Give back the full material, exactly as it reads.
▬▬▬
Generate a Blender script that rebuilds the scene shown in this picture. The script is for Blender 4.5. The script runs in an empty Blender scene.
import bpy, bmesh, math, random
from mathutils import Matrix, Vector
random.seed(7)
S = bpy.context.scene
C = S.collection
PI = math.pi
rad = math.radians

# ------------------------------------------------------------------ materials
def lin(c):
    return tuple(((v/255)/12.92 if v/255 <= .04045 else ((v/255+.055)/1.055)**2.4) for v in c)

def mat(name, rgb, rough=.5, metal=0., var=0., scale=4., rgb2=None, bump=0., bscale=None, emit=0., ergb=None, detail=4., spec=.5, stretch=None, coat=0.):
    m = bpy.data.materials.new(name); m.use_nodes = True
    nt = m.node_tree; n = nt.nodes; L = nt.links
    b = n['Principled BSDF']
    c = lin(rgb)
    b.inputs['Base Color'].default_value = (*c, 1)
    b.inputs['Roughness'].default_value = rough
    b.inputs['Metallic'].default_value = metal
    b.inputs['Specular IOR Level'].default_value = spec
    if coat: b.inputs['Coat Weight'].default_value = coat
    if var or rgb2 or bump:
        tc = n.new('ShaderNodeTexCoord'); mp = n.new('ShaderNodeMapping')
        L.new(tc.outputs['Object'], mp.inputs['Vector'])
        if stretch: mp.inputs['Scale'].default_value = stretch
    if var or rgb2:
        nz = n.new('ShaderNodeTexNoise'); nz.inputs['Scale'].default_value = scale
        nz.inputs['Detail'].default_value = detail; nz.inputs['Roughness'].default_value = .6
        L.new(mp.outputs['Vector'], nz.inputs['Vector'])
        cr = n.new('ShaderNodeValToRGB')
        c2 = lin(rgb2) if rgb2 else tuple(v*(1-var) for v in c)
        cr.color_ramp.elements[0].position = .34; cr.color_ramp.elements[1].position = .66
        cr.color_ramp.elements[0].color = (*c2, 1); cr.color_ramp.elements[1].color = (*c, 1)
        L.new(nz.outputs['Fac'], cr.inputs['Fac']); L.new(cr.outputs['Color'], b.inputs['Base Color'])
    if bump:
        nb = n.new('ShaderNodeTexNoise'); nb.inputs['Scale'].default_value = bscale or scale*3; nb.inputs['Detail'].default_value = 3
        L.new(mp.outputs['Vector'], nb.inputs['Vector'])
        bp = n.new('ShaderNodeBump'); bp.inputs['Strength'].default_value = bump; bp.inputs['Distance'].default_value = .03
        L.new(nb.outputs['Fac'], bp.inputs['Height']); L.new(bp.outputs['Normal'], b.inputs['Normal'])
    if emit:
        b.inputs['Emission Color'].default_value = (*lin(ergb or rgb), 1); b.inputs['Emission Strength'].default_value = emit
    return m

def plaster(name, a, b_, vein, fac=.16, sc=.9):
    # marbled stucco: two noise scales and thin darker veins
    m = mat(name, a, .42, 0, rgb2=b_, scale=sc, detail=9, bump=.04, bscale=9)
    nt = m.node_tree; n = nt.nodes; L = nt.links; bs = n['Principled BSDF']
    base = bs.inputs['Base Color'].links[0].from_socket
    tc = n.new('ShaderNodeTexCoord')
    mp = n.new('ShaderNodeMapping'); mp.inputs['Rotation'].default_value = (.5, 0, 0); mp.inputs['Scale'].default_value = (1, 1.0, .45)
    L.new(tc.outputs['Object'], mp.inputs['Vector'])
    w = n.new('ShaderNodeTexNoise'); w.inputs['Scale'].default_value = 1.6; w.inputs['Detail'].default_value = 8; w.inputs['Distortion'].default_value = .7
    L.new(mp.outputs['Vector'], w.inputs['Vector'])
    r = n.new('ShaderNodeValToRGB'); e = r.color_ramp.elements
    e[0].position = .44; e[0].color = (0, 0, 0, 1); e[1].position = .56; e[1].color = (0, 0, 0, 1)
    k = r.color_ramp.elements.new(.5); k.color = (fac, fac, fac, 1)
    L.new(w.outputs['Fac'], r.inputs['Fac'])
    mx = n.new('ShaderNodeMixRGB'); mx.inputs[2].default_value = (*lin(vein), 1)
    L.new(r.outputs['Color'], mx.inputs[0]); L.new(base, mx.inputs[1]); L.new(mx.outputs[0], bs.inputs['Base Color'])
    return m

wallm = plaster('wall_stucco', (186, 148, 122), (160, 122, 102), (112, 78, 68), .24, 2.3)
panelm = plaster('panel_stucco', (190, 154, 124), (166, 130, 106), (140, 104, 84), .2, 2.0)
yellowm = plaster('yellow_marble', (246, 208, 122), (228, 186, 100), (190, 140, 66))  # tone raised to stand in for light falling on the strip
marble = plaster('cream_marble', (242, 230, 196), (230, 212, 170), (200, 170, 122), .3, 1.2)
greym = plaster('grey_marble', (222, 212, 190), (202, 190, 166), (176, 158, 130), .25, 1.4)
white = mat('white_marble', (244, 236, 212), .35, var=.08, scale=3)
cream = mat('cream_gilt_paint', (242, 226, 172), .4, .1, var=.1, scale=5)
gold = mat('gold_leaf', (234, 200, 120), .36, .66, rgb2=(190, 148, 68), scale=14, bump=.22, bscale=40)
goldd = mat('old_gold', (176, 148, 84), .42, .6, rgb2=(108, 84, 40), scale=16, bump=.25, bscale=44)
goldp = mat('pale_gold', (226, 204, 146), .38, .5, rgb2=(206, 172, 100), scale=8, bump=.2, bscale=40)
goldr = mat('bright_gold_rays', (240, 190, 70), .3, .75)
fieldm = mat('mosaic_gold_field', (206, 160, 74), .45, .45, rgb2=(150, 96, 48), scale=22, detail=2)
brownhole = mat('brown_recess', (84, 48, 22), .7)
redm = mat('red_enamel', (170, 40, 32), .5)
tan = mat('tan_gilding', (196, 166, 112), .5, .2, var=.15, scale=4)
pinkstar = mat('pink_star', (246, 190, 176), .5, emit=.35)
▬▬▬
▶ **Result below**
Generate a Blender script that rebuilds the scene shown in this picture. The script is for Blender 4.5. The script runs in an empty Blender scene.
import bpy, bmesh, math, random
from mathutils import Matrix, Vector
random.seed(7)
S = bpy.context.scene
C = S.collection
PI = math.pi
rad = math.radians

# ------------------------------------------------------------------ materials
def lin(c):
    return tuple(((v/255)/12.92 if v/255 <= .04045 else ((v/255+.055)/1.055)**2.4) for v in c)

def mat(name, rgb, rough=.5, metal=0., var=0., scale=4., rgb2=None, bump=0., bscale=None, emit=0., ergb=None, detail=4., spec=.5, stretch=None, coat=0.):
    m = bpy.data.materials.new(name); m.use_nodes = True
    nt = m.node_tree; n = nt.nodes; L = nt.links
    b = n['Principled BSDF']
    c = lin(rgb)
    b.inputs['Base Color'].default_value = (*c, 1)
    b.inputs['Roughness'].default_value = rough
    b.inputs['Metallic'].default_value = metal
    b.inputs['Specular IOR Level'].default_value = spec
    if coat: b.inputs['Coat Weight'].default_value = coat
    if var or rgb2 or bump:
        tc = n.new('ShaderNodeTexCoord'); mp = n.new('ShaderNodeMapping')
        L.new(tc.outputs['Object'], mp.inputs['Vector'])
        if stretch: mp.inputs['Scale'].default_value = stretch
    if var or rgb2:
        nz = n.new('ShaderNodeTexNoise'); nz.inputs['Scale'].default_value = scale
        nz.inputs['Detail'].default_value = detail; nz.inputs['Roughness'].default_value = .6
        L.new(mp.outputs['Vector'], nz.inputs['Vector'])
        cr = n.new('ShaderNodeValToRGB')
        c2 = lin(rgb2) if rgb2 else tuple(v*(1-var) for v in c)
        cr.color_ramp.elements[0].position = .34; cr.color_ramp.elements[1].position = .66
        cr.color_ramp.elements[0].color = (*c2, 1); cr.color_ramp.elements[1].color = (*c, 1)
        L.new(nz.outputs['Fac'], cr.inputs['Fac']); L.new(cr.outputs['Color'], b.inputs['Base Color'])
    if bump:
        nb = n.new('ShaderNodeTexNoise'); nb.inputs['Scale'].default_value = bscale or scale*3; nb.inputs['Detail'].default_value = 3
        L.new(mp.outputs['Vector'], nb.inputs['Vector'])
        bp = n.new('ShaderNodeBump'); bp.inputs['Strength'].default_value = bump; bp.inputs['Distance'].default_value = .03
        L.new(nb.outputs['Fac'], bp.inputs['Height']); L.new(bp.outputs['Normal'], b.inputs['Normal'])
    if emit:
        b.inputs['Emission Color'].default_value = (*lin(ergb or rgb), 1); b.inputs['Emission Strength'].default_value = emit
    return m

def plaster(name, a, b_, vein, fac=.16, sc=.9):
    # marbled stucco: two noise scales and thin darker veins
    m = mat(name, a, .42, 0, rgb2=b_, scale=sc, detail=9, bump=.04, bscale=9)
    nt = m.node_tree; n = nt.nodes; L = nt.links; bs = n['Principled BSDF']
    base = bs.inputs['Base Color'].links[0].from_socket
    tc = n.new('ShaderNodeTexCoord')
    mp = n.new('ShaderNodeMapping'); mp.inputs['Rotation'].default_value = (.5, 0, 0); mp.inputs['Scale'].default_value = (1, 1.0, .45)
    L.new(tc.outputs['Object'], mp.inputs['Vector'])
    w = n.new('ShaderNodeTexNoise'); w.inputs['Scale'].default_value = 1.6; w.inputs['Detail'].default_value = 8; w.inputs['Distortion'].default_value = .7
    L.new(mp.outputs['Vector'], w.inputs['Vector'])
    r = n.new('ShaderNodeValToRGB'); e = r.color_ramp.elements
    e[0].position = .44; e[0].color = (0, 0, 0, 1); e[1].position = .56; e[1].color = (0, 0, 0, 1)
    k = r.color_ramp.elements.new(.5); k.color = (fac, fac, fac, 1)
    L.new(w.outputs['Fac'], r.inputs['Fac'])
    mx = n.new('ShaderNodeMixRGB'); mx.inputs[2].default_value = (*lin(vein), 1)
    L.new(r.outputs['Color'], mx.inputs[0]); L.new(base, mx.inputs[1]); L.new(mx.outputs[0], bs.inputs['Base Color'])
    return m

wallm = plaster('wall_stucco', (186, 148, 122), (160, 122, 102), (112, 78, 68), .24, 2.3)
panelm = plaster('panel_stucco', (190, 154, 124), (166, 130, 106), (140, 104, 84), .2, 2.0)
yellowm = plaster('yellow_marble', (246, 208, 122), (228, 186, 100), (190, 140, 66))  # tone raised to stand in for light falling on the strip
marble = plaster('cream_marble', (242, 230, 196), (230, 212, 170), (200, 170, 122), .3, 1.2)
greym = plaster('grey_marble', (222, 212, 190), (202, 190, 166), (176, 158, 130), .25, 1.4)
white = mat('white_marble', (244, 236, 212), .35, var=.08, scale=3)
cream = mat('cream_gilt_paint', (242, 226, 172), .4, .1, var=.1, scale=5)
gold = mat('gold_leaf', (234, 200, 120), .36, .66, rgb2=(190, 148, 68), scale=14, bump=.22, bscale=40)
goldd = mat('old_gold', (176, 148, 84), .42, .6, rgb2=(108, 84, 40), scale=16, bump=.25, bscale=44)
goldp = mat('pale_gold', (226, 204, 146), .38, .5, rgb2=(206, 172, 100), scale=8, bump=.2, bscale=40)
goldr = mat('bright_gold_rays', (240, 190, 70), .3, .75)
fieldm = mat('mosaic_gold_field', (206, 160, 74), .45, .45, rgb2=(150, 96, 48), scale=22, detail=2)
brownhole = mat('brown_recess', (84, 48, 22), .7)
redm = mat('red_enamel', (170, 40, 32), .5)
tan = mat('tan_gilding', (196, 166, 112), .5, .2, var=.15, scale=4)
pinkstar = mat('pink_star', (246, 190, 176), .5, emit=.35)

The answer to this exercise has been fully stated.